Edmund Tie highlights the rise of experiential and activity-based retail

Malls are rapidly evolving beyond a transactional model to embrace community building through experiential and activity-based retail concepts, according to a new study.

The Edmund Tie insight paper The Rise of Experiential and Activity-based Retail details new findings as landlords and retailers come to terms with the disruption in the industry posed by e-commerce. 

While Singapore’s GDP and household incomes have steadily recovered since the 2009 global financial crisis, rising at a compounded annual growth rate of more than 4 per cent, retail and F&B growth has not kept pace, with annual growth barely reaching 2 per cent over the same period.

In a bid to boost footfall, maintain high occupancy rates and shore up tenant sales and operating profits, malls are adding communal spaces and non-retail components into their mix, with the aim of creating communities within their premises.

“Online commerce has given consumers an unprecedented luxury of choice and convenience through social shopping, peer-to-peer influence and round-the-clock access to vast repositories of information,” said Edmund Tie’s CEO Ong Choon Fah. “In response to the changing landscape, landlords and retailers are giving customers reasons to visit over and over again. Physical retail is differentiating itself by furnishing experiences that their online counterparts can’t offer, and integrating online-offline retailing by adopting an omnichannel approach.”
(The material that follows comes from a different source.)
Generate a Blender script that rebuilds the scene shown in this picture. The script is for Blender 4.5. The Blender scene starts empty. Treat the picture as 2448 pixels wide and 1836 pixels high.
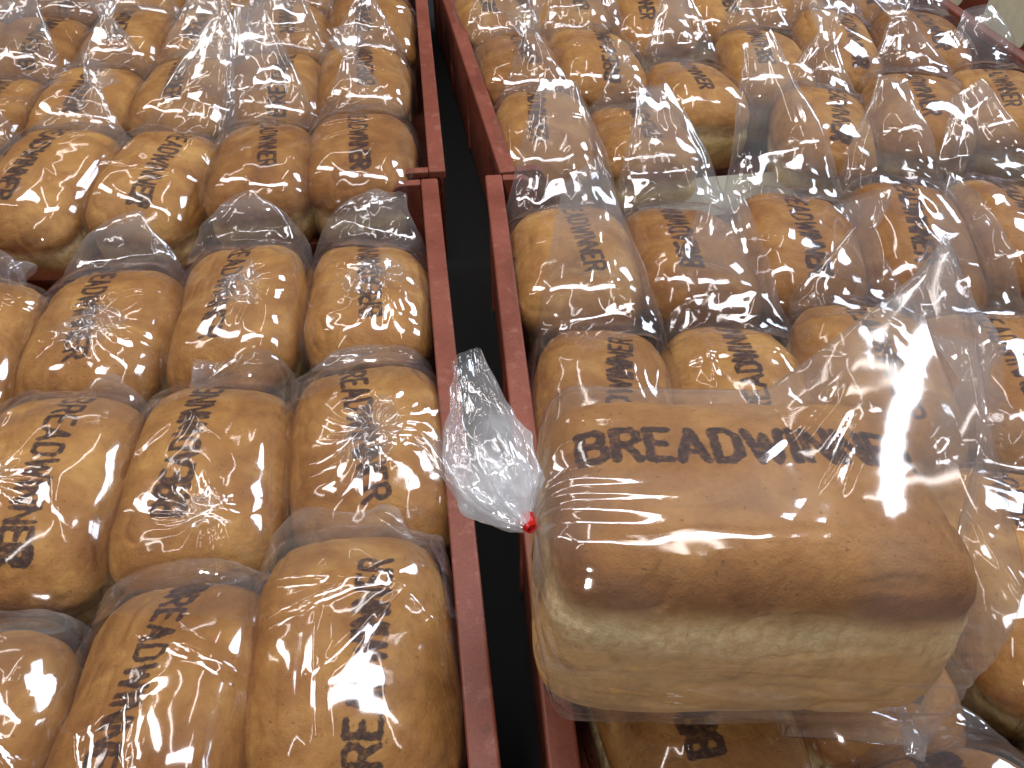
import bpy, math, random
import numpy as np
from mathutils import Vector, Matrix, Euler

# ------------------------------------------------------------------ camera, world, lamps, exposure
S = bpy.context.scene
R = math.radians
S.view_settings.view_transform = 'Standard'
S.view_settings.look = 'None'
S.view_settings.exposure = -0.42
S.view_settings.gamma = 1.0
S.view_settings.use_curve_mapping = False
S.cycles.transparent_max_bounces = 24
S.cycles.max_bounces = 5
S.cycles.glossy_bounces = 2
S.cycles.diffuse_bounces = 3
S.cycles.transmission_bounces = 2
S.cycles.caustics_reflective = False
S.cycles.caustics_refractive = False
S.cycles.sample_clamp_indirect = 4.0

cam_d = bpy.data.cameras.new('camera')
cam = bpy.data.objects.new('camera', cam_d)
S.collection.objects.link(cam)
cam_d.sensor_width = 36.0
cam_d.lens = 30.0
cam_d.clip_start = 0.02
cam_d.clip_end = 100
cam.location = (0, 0, 0.5)                       # z = 0 is the height of the loaf tops
cam.rotation_euler = (R(90 - 44.3), 0, R(-8.1))
S.camera = cam

W = bpy.data.worlds.new('World')
S.world = W
W.use_nodes = True
wb = W.node_tree.nodes['Background']
wb.inputs[0].default_value = (0.95, 0.95, 1.0, 1)
wb.inputs[1].default_value = 0.08


def area(name, loc, target, sx, sy, power, col):
    d = bpy.data.lights.new(name, 'AREA')
    d.shape = 'RECTANGLE'
    d.size, d.size_y = sx, sy
    d.energy = power
    d.color = col
    o = bpy.data.objects.new(name, d)
    S.collection.objects.link(o)
    o.location = loc
    v = Vector(target) - Vector(loc)
    o.rotation_euler = v.to_track_quat('-Z', 'Y').to_euler()
    return o


area('window_light', (2.6, 2.5, 2.2), (0.3, 0.6, 0), 0.9, 0.9, 84, (0.76, 0.88, 1.0))
area('window_light', (3.1, 1.1, 2.0), (0.3, 0.6, 0), 0.45, 1.1, 44, (0.76, 0.88, 1.0))
area('ceiling_light', (-1.30, 1.5, 2.2), (0.0, 0.5, 0), 0.24, 1.15, 24, (1.0, 0.96, 0.90))
area('glare_streak_light', (0.30, 0.74, 2.2), (0.30, 0.74, 0), 1.5, 0.27, 37, (0.97, 0.98, 1.0))  # added overhead strip, sized so the large loaf's film catches a glare streak
pl = bpy.data.lights.new('fill_behind', 'POINT')  # added fill behind the camera, brightens the large loaf's near side
pl.energy = 62
pl.shadow_soft_size = 0.09
pl.color = (1.0, 0.95, 0.88)
po = bpy.data.objects.new('fill_behind', pl)
S.collection.objects.link(po)
po.location = (-0.35, -1.25, 1.0)
# fluorescent tubes under the ceiling, in three rows
for tx, ty, rz_ in ((-1.4, 2.2, 1), (-0.45, 1.2, 0), (-0.4, 2.9, 1), (0.45, 1.9, 0), (0.7, 0.5, 1), (-0.7, -0.2, 0), (-2.3, 1.6, 0)):
    area('ceiling_tube_light', (tx, ty, 2.2), (tx * 0.8, ty * 0.8 + 0.1, 0), *((0.06, 1.2) if rz_ == 0 else (1.2, 0.06)), 4.5, (1.0, 0.94, 0.85))

# ------------------------------------------------------------------ noise in numpy


def _hash(i, j, k, seed):
    n = (i.astype(np.int64) * 374761393 + j.astype(np.int64) * 668265263 + k.astype(np.int64) * 2147483647 + seed * 1274126177)
    n = (n ^ (n >> 13)) * 1274126177
    n = (n ^ (n >> 16)) & 0x7fffffff
    n = (n * 48271 + 11) % 2147483647
    return (n % 100003) / 50001.5 - 1.0


def vnoise(P, scale, seed):
    """smooth value noise, -1..1"""
    Q = P / scale + 37.7
    I = np.floor(Q)
    f = Q - I
    f = f * f * (3 - 2 * f)
    I = I.astype(np.int64)
    r = 0
    for a in (0, 1):
        for b in (0, 1):
            for c in (0, 1):
                w = (f[:, 0] if a else 1 - f[:, 0]) * (f[:, 1] if b else 1 - f[:, 1]) * (f[:, 2] if c else 1 - f[:, 2])
                r = r + w * _hash(I[:, 0] + a, I[:, 1] + b, I[:, 2] + c, seed)
    return r


def vn3(P, scale, seed):
    return np.stack([vnoise(P, scale, seed + q) for q in (1, 2, 3)], 1)


def facet(P, scale, seed):
    """value noise, linear over tetrahedra: flat facets meeting in sharp creases, like crumpled film"""
    P = P + vn3(P, scale * 1.7, seed + 50) * scale * 0.55
    Q = P / scale + 91.3
    Q = Q + (Q.sum(1) / 3.0)[:, None]
    I = np.floor(Q)
    f = Q - I
    I = I.astype(np.int64)
    order = np.argsort(-f, axis=1)
    fs = -np.sort(-f, axis=1)
    n = len(P)
    ar = np.arange(n)
    cur = I.copy()
    v0 = _hash(cur[:, 0], cur[:, 1], cur[:, 2], seed)
    r = (1 - fs[:, 0]) * v0
    for q in range(3):
        cur[ar, order[:, q]] += 1
        v = _hash(cur[:, 0], cur[:, 1], cur[:, 2], seed)
        w = fs[:, q] - (fs[:, q + 1] if q < 2 else 0)
        r = r + w * v
    return r


def crumple(P, scale, seed):
    return facet(P, scale, seed) + 0.20 * facet(P, scale * 0.42, seed + 7)


def sstep(a, b, x):
    t = np.clip((x - a) / (b - a), 0, 1)
    return t * t * (3 - 2 * t)

# ------------------------------------------------------------------ mesh helpers


def mesh_np(name, V, F, mat, attrs=None, smooth=True):
    """V (n,3), F (m,4) quads -> mesh data"""
    me = bpy.data.meshes.new(name)
    V = np.asarray(V, dtype=np.float32)
    F = np.asarray(F, dtype=np.int32)
    me.vertices.add(len(V))
    me.vertices.foreach_set('co', V.ravel())
    me.loops.add(F.size)
    me.loops.foreach_set('vertex_index', F.ravel())
    me.polygons.add(len(F))
    me.polygons.foreach_set('loop_start', np.arange(0, F.size, 4, dtype=np.int32))
    me.polygons.foreach_set('use_smooth', np.full(len(F), smooth))
    me.update(calc_edges=True)
    for k, a in (attrs or {}).items():
        at = me.attributes.new(k, 'FLOAT', 'POINT')
        at.data.foreach_set('value', np.asarray(a, dtype=np.float32))
    me.materials.append(mat)
    return me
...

Increasingly, malls are featuring focal points – which may not even be retail in nature – around which people can gather. The recently reopened Funan Mall, for example, offers a publicly accessible rooftop Urban Farm, rock-climbing facilities, a futsal court and even an indoor cycling track on top of its F&B outlets and flagship brands. From a nondescript lineup of IT stores, Funan has evolved far beyond a hangout for techies to become a space where shoppers, families and hobbyists can shop, eat and play.

“Defined by a continually changing mix of merchants and brands, pop-up retail gives malls the opportunity to offer additional options on top of their existing retail mix,” said Edmund Tie’s executive director and regional head of business space Chua Wei Lin. “Its ever-changing nature creates a sense of novelty and excitement that will attract shoppers.”
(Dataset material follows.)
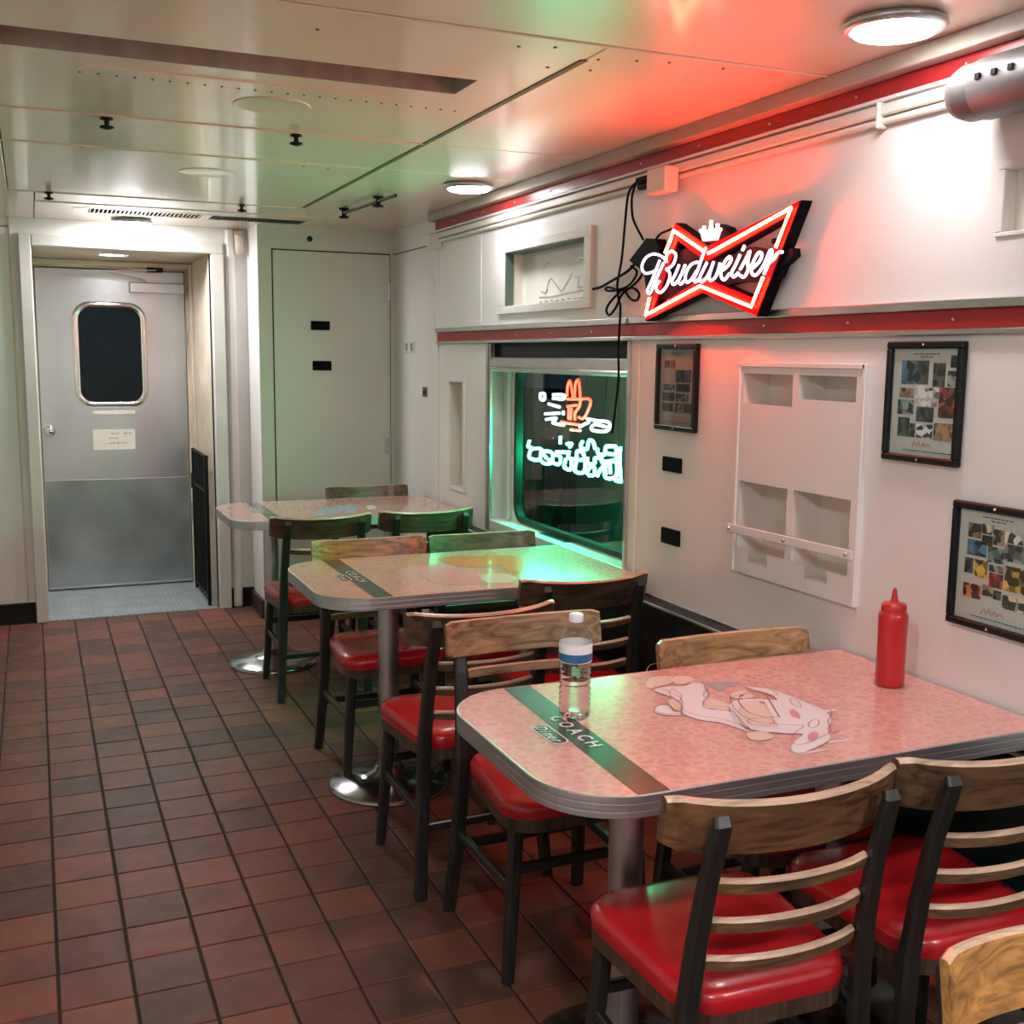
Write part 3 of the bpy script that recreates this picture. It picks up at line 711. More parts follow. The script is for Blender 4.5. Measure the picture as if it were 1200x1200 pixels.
# what stands outside the window: a dark ribbed fence and a grey wall end
of = empty('corrugated_fence', (3.05, 5.6, 0), label='dark vertically ribbed metal fence outside the window', cat='fence')
mb = MB()
pts = []
y = 3.2; k = 0
while y < 9.6:
    pts += [(3.05, y), (3.05, y + .075), (3.02, y + .09), (3.02, y + .105)]; y += .12
vs = [(x, yy, -.2) for x, yy in pts] + [(x, yy, 1.30) for x, yy in pts]
n = len(pts)
mb.add(vs, [(i, i + 1, n + i + 1, n + i) for i in range(n - 1)])
into(mb.obj('ribbed_sheet', M['fence'], fix=False), of)
mb = MB(); mb.box(3.0, 3.07, 3.2, 9.6, 1.29, 1.33, 0, .004); into(mb.obj('top_rail', M['fence']), of)
mb = MB(); mb.box(2.9, 3.3, 4.75, 5.75, -.2, 3.2, 0, .01); g = mb.obj('wall_outside', M['greywall']); struct(g)

# ---------------------------------------------------------------- back wall with the doorway
DX0, DX1, DZ = .02, .982, 2.10
CABX, CABY = 1.192, 6.375
mb = MB()
mb.holed(on_y(YB), (XL, CABX + .01), (0, ZC + .06), [(DX0, DX1, -.01, DZ, 0, 0)], 0, 1)
mb.box(CABX + .004, XW + .05, CABY, YB + .02, 0, ZC + .06, 1)
mb.quad((CABX, CABY, 0), (CABX, YB, 0), (CABX, YB, ZC), (CABX, CABY, ZC)); mb.quad((CABX, CABY, 0), (CABX + .004, CABY, 0), (CABX + .004, CABY, ZC), (CABX, CABY, ZC))
wall_back = struct(mb.obj('wall_back', [M['wall'], M['cup']], fix=False))
mb = MB(); mb.box(-.036, .028, YB - .035, YB + .02, 0, 2.165, 0, .005); mb.obj('door_casing', M['post'], wall_back)
mb = MB(); mb.box(.982, 1.052, YB - .045, YB + .02, 0, 2.100, 0, .006); mb.obj('door_casing', M['post'], wall_back)
mb = MB(); mb.box(.028, 1.052, YB - .035, YB + .02, DZ, 2.165, 0, .006); mb.obj('door_casing', M['post'], wall_back)
mb = MB(); mb.box(1.068, 1.120, YB - .03, YB + .01, 0, ZC, 0, .012); mb.obj('wall_bead', M['wall'], wall_back)
mb = MB(); mb.box(-.082, -.070, YB - .006, YB + .01, 0, ZC, 0, .002); mb.obj('wall_bead', M['tan'], wall_back)
mb = MB(); mb.box(-.95, -.225, YB - .012, YB + .01, .11, 1.62, 0, .003); mb.obj('brown_panel', M['brown'], wall_back)
mb = MB(); mb.box(XL, -.08, YB - .008, YB + .004, 2.196, 2.201); mb.obj('panel_joint', M['ceil_dark'], wall_back)
# vestibule behind the doorway
YD = 7.54
mb = MB()
mb.quad((DX0 - .005, YB, 0), (DX0 - .005, YD + .05, 0), (DX0 - .005, YD + .05, DZ), (DX0 - .005, YB, DZ))
mb.quad((.972, YB, 0), (.972, YD + .05, 0), (.972, YD + .05, DZ), (.972, YB, DZ))
mb.holed(on_z(DZ), (DX0, .972), (YB, YD + .05), [(.40, .56, 7.02, 7.18, .045, True)], 0, 1)  # recess for the added lamp, sides blackened to hide its glow
mb.holed(on_y(YD), (DX0 - .005, .972), (0, DZ), [(.036, .938, -.01, 2.052, .05, True)], 0, 0)
vest = struct(mb.obj('wall_vestibule', [M['tan'], M['black']], fix=False))
mb = MB(); mb.box(.955, .972, YD - .12, YD - .07, 0, 2.09, 0, .004); mb.obj('door_stop', M['tan'], vest)
mb = MB(); mb.box(DX0, .965, YD - .05, YD, 2.062, 2.098, 0, .006); mb.obj('door_stop', M['tan'], vest)
mb = MB()
mb.box(DX0 - .005, .985, YB - .012, YD, -.05, .003)
for k in range(31):
    x = .032 + k * .0305
    mb.box(x, x + .012, YB - .008, YD - .01, .002, .0065)
tp = struct(mb.obj('floor_threshold', M['tread']))
# baseboards
mb = MB(); mb.box(XL, -.038, YB - .018, YB, 0, .118, 0, .004); struct(mb.obj('baseboard_left', M['base']))
mb = MB(); mb.box(1.054, CABX, YB - .018, YB, 0, .118, 0, .004); mb.box(CABX - .018, CABX, CABY - .018, YB - .018, 0, .105, 1, .004); mb.box(CABX, XW, CABY - .018, CABY, 0, .105, 1, .004)
mb.box(CABX - .028, CABX - .018, CABY - .02, YB - .02, 0, .012, 1, .003)
struct(mb.obj('baseboard_back', [M['base'], M['basebrown']]))

# steel door
door = struct(empty('door_1', (.49, YD, 0)))
mb = MB(); mb.box(.040, .934, YD, YD + .042, .012, 2.046, 0, .004); into(mb.obj('door_leaf', M['steel']), door)
mb = MB(); mb.box(.050, .925, YD - .003, YD, .03, .718, 0, .001); into(mb.obj('kick_plate', M['kick']), door)
WD = (.246, .692, 1.178, 1.845)
mb = MB(); o1 = rrect(*WD, .11); i1 = rrect(WD[0] + .036, WD[1] - .036, WD[2] + .036, WD[3] - .036, .078)
mid = rrect(WD[0] + .016, WD[1] - .016, WD[2] + .016, WD[3] - .016, .096)
n = len(o1)
fy = on_y(YD, -1)
vs = [fy(u, v, 0) for u, v in o1] + [fy(u, v, .016) for u, v in mid] + [fy(u, v, .003) for u, v in i1]
mb.add(vs, [(i, (i + 1) % n, n + (i + 1) % n, n + i) for i in range(n)] + [(n + i, n + (i + 1) % n, 2 * n + (i + 1) % n, 2 * n + i) for i in range(n)], 0, True)
wf = into(mb.obj('window_frame', M['chrome']), door)
mb = MB(); mb.prism(i1, fy, -.004, .004); gl = mb.obj('glass', M['dglass'], wf)
mb = MB(); mb.lathe([(.034, 0), (.034, -.006), (.016, -.010), (.014, -.032), (.028, -.044), (.030, -.058), (.020, -.068), (0, -.070)], (.088, YD, 1.035), 20, axis='y'); into(mb.obj('door_knob', M['chrome']), door)
mb = MB(); mb.box(.592, .932, YD - .045, YD, 1.905, 1.972, 0, .006); into(mb.obj('door_closer', M['steel']), door)
mb = MB(); mb.sweep([(.70, YD - .05, 1.978), (.66, YD - .07, 1.995), (.49, YD - .075, 2.03)], .010, .004, (0, 1, 0)); mb.sweep([(.49, YD - .075, 2.034), (.70, YD - .06, 2.046), (.80, YD - .045, 2.052)], .011, .004, (0, 1, 0))
into(mb.obj('closer_arm', M['alum']), door)
mb = MB(); mb.box(.70, .80, YD - .062, YD - .02, 2.036, 2.066, 0, .006); into(mb.obj('closer_bracket', M['black']), door)
for z in (1.62, .5):
    mb = MB(); mb.tube([(.937, YD - .006, z - .05), (.937, YD - .006, z + .05)], .006, 8); into(mb.obj('hinge', M['steel']), door)
# notices stuck on the door
sg = empty('door_notice', (.47, YD - .004, .97), label='small white paper notice with faded red lettering on the steel door', cat='sign')
mb = MB(); mb.prism(rrect(.341, .598, .908, 1.038, .010, 4), fy, .0032, .0052); into(mb.obj('sheet', M['paper']), sg)
mb = MB()
yy = YD - .0056
def dash(a, b, z, h=.008, jit=.5):
    x = a
    while x < b:
        w = random.uniform(.006, .013)
        hh = h * random.uniform(1 - jit, 1)
        mb.quad((x, yy, z - hh / 2), (x + w, yy, z - hh / 2), (x + w * .8, yy, z + hh / 2), (x + .001, yy, z + hh / 2)); x += w + .006
dash(.445, .50, 1.012, .013); dash(.53, .565, 1.013, .013); dash(.435, .49, .983, .012); dash(.44, .545, .951, .012); dash(.40, .44, .947, .005)
into(mb.obj('lettering', M['ink'], None, 'stuff', False), sg)
s2 = empty('door_label', (.47, YD - .004, 1.15), label='narrow blank cream label under the steel door window', cat='label')
mb = MB(); mb.box(.352, .602, YD - .005, YD - .003, 1.136, 1.160); into(mb.obj('strip', M['paper']), s2)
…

“Notwithstanding geopolitical, macroeconomic and technological headwinds, physical retail remains highly relevant,” added Ong. “In 2018, brick-and-mortar stores accounted for more than 90 per cent of retail sales, and the importance of physical retail is further corroborated by the fact that established online merchants – such as Taobao and Love, Bonito – have expanded into physical stores. Indeed, malls are now evolving to become the third place where people gather to relax and socialise.”